Home I am trying to help Mbanda with some faceook issues for his church and hope to sleep tonight.

Time here is so precious.



Due to work needs, this will be my quickest trip in the 6 years I have been coming to Rwanda. I have 5 ¾ days with the kids. It breaks my heart just typing that. Such a short short time. But I’m thankful that I could even get this much with the kids given all that is on my plate.

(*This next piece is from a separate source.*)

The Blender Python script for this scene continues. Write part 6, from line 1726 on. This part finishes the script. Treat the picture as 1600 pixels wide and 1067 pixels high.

My goal is to try to take this trip in slow motion. Yes, slowwww. Try to soak in every moment while I try to get through the many tasks on my plate.
1. Be present to each child and see how they are doing. Love em, hug em, laugh with them and simply carry all your love with me in my arms and wrap them around each and every child.
2. Check on Desami’s progress with the walker.
3. Get a feel for how everyone is doing in their new surroundings as we moved the kids nearly 2 hours away from where some have been living for all 6 years. We did this to get them closer to Chantal and to build a new home for all of the kids.
4. Get a handle on our budget. We need $48,000 more to finish the home that we just broke ground on. This plus our regular operating budget.
5. Make a plan for our new playground for the kids in their new home. We have donor who wants to build a basketball court to accommodate the net and backboard I brought. They also want to put in a swing set play area. What a blessing! I need to get a handle on costs so the donor can start raising funds.
6. Get everyone’s sizes updated. This is a full day job. Truly. You can’t imagine how much time this takes to assess shoes, and clothes sizes. I am secretly hoping to wait until Abby comes to help.
7. Get updated pics of everyone
8. See what small special little present they might want for Christmas so Harvin and I can start spreading the word.
9. Connect with Chantal and Mbanda on the other hopes and dreams they have for the people of Rwanda.
10. Skpe with donors and friends of the kids.

Most of all it is about being thankful for the blessings of the people of Rwanda, especially Chantal & Mbanda and the kids of New Hope Homes.

Thanks again for following along on this journey.